▶ _Given data_:
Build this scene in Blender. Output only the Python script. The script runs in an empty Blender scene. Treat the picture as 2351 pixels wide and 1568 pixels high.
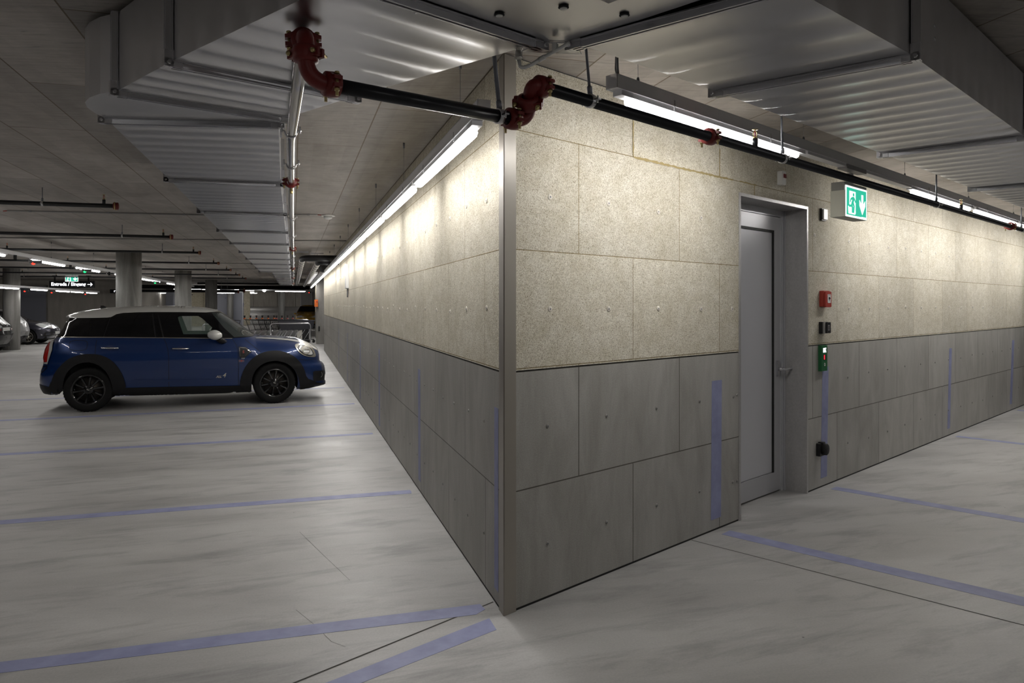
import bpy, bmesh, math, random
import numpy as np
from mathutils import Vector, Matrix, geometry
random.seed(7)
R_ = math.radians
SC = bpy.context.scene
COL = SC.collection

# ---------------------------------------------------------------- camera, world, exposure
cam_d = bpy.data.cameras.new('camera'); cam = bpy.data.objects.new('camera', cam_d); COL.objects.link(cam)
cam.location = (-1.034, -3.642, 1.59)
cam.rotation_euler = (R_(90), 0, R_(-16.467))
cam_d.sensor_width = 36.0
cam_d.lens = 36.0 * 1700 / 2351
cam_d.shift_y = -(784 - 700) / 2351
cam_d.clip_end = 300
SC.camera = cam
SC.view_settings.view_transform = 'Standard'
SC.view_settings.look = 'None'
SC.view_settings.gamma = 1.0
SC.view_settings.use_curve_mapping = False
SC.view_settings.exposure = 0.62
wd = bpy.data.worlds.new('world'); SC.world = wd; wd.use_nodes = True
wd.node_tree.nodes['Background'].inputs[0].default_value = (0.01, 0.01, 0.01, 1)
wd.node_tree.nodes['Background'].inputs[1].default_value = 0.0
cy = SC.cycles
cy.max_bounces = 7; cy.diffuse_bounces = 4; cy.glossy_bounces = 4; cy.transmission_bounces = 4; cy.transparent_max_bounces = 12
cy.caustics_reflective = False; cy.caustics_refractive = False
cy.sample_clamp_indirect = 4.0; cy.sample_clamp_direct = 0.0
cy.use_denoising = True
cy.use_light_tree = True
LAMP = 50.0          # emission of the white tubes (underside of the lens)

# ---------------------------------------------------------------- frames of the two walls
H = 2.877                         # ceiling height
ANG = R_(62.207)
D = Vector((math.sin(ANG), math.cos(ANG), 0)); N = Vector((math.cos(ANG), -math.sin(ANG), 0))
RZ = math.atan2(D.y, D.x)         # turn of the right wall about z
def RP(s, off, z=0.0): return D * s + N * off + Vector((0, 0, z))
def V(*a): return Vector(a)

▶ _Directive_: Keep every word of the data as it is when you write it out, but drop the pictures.

▶ _Answer to this task_:
Build this scene in Blender. Output only the Python script. The script runs in an empty Blender scene. Treat the picture as 2351 pixels wide and 1568 pixels high.
import bpy, bmesh, math, random
import numpy as np
from mathutils import Vector, Matrix, geometry
random.seed(7)
R_ = math.radians
SC = bpy.context.scene
COL = SC.collection

# ---------------------------------------------------------------- camera, world, exposure
cam_d = bpy.data.cameras.new('camera'); cam = bpy.data.objects.new('camera', cam_d); COL.objects.link(cam)
cam.location = (-1.034, -3.642, 1.59)
cam.rotation_euler = (R_(90), 0, R_(-16.467))
cam_d.sensor_width = 36.0
cam_d.lens = 36.0 * 1700 / 2351
cam_d.shift_y = -(784 - 700) / 2351
cam_d.clip_end = 300
SC.camera = cam
SC.view_settings.view_transform = 'Standard'
SC.view_settings.look = 'None'
SC.view_settings.gamma = 1.0
SC.view_settings.use_curve_mapping = False
SC.view_settings.exposure = 0.62
wd = bpy.data.worlds.new('world'); SC.world = wd; wd.use_nodes = True
wd.node_tree.nodes['Background'].inputs[0].default_value = (0.01, 0.01, 0.01, 1)
wd.node_tree.nodes['Background'].inputs[1].default_value = 0.0
cy = SC.cycles
cy.max_bounces = 7; cy.diffuse_bounces = 4; cy.glossy_bounces = 4; cy.transmission_bounces = 4; cy.transparent_max_bounces = 12
cy.caustics_reflective = False; cy.caustics_refractive = False
cy.sample_clamp_indirect = 4.0; cy.sample_clamp_direct = 0.0
cy.use_denoising = True
cy.use_light_tree = True
LAMP = 50.0          # emission of the white tubes (underside of the lens)

# ---------------------------------------------------------------- frames of the two walls
H = 2.877                         # ceiling height
ANG = R_(62.207)
D = Vector((math.sin(ANG), math.cos(ANG), 0)); N = Vector((math.cos(ANG), -math.sin(ANG), 0))
RZ = math.atan2(D.y, D.x)         # turn of the right wall about z
def RP(s, off, z=0.0): return D * s + N * off + Vector((0, 0, z))
def V(*a): return Vector(a)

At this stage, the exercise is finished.